Quantum of Tolerance Paul Roberts proberts@arlingclose.com

Regular readers will know that The Return is Not Enough when assessing the performance of longer-term investments and that risk has an essential role to play, with risk tolerance a key part of this. Assessing risk tolerance is no easy task and requires a variety of both objective and subjective judgements. A realistic and unbiased assessment is tricky enough at the level of the individual, but when a number of individuals are trying to determine an organisation’s risk tolerance this can open a whole can of worms as differing views, opinions, and emotions bash against each other.

All investments carry some form of risk, be it credit exposure to an organisation going bust, market risk from the price volatility of a particular asset class, or the liquidity risk of not getting your money back when you need it. There are also others, including shortfall risk which is that the investment portfolio will not generate the level of return needed, something which can occur when the level of risk taken is too low to achieve the required investment objectives.

Many investors, particularly those dealing with taxpayers money such as our clients, would probably consider themselves low risk (despite some investments suggesting otherwise), but with reductions to budgets and cuts to services, can some investors afford not to take more risk?

Now, we are not certainly suggesting a risk-taking approach to investing, far from it, but more a managed approach where an ‘appropriate’ level of risk is taken to achieve the aims of the investor and thought given to how much of a return is needed.

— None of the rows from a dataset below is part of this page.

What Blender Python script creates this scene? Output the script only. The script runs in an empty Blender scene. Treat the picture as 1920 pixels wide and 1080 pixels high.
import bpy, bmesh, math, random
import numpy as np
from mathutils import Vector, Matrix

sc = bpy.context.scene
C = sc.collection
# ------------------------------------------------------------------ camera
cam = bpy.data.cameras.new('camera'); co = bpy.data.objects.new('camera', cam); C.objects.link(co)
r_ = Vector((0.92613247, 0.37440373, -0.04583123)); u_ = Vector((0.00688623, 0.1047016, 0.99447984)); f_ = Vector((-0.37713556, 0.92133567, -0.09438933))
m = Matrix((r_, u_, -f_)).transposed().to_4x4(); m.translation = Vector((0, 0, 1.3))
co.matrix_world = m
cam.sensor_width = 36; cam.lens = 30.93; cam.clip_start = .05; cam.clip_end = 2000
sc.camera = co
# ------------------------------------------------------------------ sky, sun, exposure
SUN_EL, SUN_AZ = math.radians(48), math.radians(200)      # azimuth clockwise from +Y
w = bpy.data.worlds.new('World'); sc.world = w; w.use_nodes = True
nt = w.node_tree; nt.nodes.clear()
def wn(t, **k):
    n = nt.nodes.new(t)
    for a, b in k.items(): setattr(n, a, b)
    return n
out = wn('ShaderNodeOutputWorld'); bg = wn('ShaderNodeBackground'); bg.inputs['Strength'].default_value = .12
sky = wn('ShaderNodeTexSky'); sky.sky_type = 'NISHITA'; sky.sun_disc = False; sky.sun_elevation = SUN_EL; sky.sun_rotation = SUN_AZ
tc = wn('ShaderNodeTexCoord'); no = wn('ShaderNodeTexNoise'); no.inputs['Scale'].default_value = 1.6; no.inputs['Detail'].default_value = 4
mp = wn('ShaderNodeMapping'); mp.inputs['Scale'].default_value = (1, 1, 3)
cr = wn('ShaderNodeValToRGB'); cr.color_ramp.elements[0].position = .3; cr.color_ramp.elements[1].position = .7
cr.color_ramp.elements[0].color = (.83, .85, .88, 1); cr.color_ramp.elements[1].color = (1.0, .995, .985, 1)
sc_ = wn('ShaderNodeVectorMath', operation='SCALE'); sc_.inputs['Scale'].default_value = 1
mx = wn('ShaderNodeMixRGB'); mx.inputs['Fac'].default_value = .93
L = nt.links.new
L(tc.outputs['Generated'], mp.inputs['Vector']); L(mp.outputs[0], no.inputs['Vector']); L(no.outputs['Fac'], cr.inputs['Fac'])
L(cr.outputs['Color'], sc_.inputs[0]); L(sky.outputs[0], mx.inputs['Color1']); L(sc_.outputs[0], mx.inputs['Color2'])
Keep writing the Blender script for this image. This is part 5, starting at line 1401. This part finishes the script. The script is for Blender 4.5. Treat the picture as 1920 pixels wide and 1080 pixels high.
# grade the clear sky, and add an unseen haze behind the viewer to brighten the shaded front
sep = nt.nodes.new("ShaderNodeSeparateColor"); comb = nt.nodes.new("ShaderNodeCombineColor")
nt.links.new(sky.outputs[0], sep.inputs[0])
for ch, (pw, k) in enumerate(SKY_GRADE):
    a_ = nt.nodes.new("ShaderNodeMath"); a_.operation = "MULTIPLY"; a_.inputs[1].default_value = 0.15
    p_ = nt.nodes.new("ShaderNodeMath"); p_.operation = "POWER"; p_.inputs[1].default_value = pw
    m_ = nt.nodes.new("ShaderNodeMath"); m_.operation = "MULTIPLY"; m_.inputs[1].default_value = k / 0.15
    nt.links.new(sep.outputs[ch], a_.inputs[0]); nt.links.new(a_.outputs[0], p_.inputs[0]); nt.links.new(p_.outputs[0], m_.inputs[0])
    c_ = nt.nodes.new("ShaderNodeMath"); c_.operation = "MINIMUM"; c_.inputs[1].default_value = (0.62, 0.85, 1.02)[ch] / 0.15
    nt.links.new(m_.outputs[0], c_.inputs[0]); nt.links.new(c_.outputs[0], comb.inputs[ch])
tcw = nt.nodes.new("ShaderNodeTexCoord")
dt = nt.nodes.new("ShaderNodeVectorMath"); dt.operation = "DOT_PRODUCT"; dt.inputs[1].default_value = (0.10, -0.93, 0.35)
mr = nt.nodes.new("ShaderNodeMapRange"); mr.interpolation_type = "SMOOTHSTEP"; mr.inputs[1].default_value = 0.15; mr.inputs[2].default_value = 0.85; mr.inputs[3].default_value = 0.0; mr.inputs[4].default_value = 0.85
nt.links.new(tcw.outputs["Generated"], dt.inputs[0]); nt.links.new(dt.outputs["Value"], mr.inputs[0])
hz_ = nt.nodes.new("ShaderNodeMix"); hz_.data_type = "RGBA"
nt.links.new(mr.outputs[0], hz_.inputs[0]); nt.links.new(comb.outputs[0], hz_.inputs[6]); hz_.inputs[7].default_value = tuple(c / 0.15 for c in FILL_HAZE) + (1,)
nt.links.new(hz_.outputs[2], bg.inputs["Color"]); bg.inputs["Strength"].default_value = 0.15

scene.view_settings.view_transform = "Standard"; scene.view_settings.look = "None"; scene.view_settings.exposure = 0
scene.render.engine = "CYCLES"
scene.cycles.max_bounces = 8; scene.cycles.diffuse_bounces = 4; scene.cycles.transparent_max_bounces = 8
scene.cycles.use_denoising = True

Some investors may be willing to accept the risk of bigger losses in exchange for larger gains, but to take the risk of accepting potentially bigger losses may open one up to being asked some very awkward questions by stakeholders if the worse happens, leaving one shaken, or at the very least stirred. Taking too little risk is unlikely to lead to a similar line of tough questions, but in some ways it should, because if the investment is not being put to work properly, then questions should be asked, particularly if the investment is needed to fund expenditure in the future.

For income-focused clients, one place to start for a required return could be the amount (in £ terms) of income that is desired (or in some cases, needed). This number divided by the total investment balance will give the required return the portfolio must generate to achieve that objective. Using this number, one thing to immediately assess would be how realistic this figure is in relation to capital market expectations for asset class returns (cash, bonds, equity, property etc). If the answer is, say, 3%, then great, but if a 15% return is needed then perhaps some serious questions need to be asked before moving forward.

Once the required return has been established then the level of risk needed to achieve that return can be assessed. Perhaps the most often used measure of risk is standard deviation, which is based on the variability of returns around their mean value. All funds will provide information on their volatility over various timeframes. For maximum prudence, investors could assess the standard deviation of a single fund (or asset class) in isolation to determine if they would be willing to accept the degree of volatility that the historical performance shows, particularly if it has exhibited periods of negative returns, and therefore a potential erosion of capital, at least on paper. But for a more realistic and complete picture, the volatility of individual funds should be assessed in the context of a portfolio, as this will include the important correlation of one fund with the others and therefore the degree of diversification that can be achieved by mixing funds.

Assessing risk tolerance must include an investor’s willingness and ability to take risk. The ability to bear risk is more straightforward and looks at the investment horizon, expected level of income, and general level of reserves available to absorb losses. Typically, a longer horizon and higher level of reserves suggests a higher ability to take risk. However, an investor’s willingness to take risk is a psychological and subjective assessment with no single agreed-upon method for measuring it. Moreover, cognitive and emotional biases can muddy the waters even further as the investor’s beliefs and actions may be inconsistent (i.e. the investor classifies themselves as very low risk but invest in equity funds). To add more difficulty to the process, there is often a conflict between willingness and ability, particularly if a willingness to take risk is not backed up by an ability to do so.

Investment constraints that also need to be factored in include time horizon, liquidity requirements, taxes (if applicable), legal and accounting issues, and any other issues such as Environmental, Social and Governance (ESG). Time horizon and liquidity are instrumental in determining the investor’s ability to take risk. A short time horizon and a high need for liquidity means taking less risk while the opposite means more risk can be taken as the longer time horizon helps any short-term volatility to be smoothed out.

Determining these constraints may be straightforward for many investors and be incorporated into the investment decision easily, but some, particularly if they include a preference for ESG investing, or the even more restrictive ethical or positive impact investing, can have a significant influence on the potential investment universe and the outcomes that can be achieved.

Then, armed with this information, the task of deciding on a suitable asset or fund allocation can begin.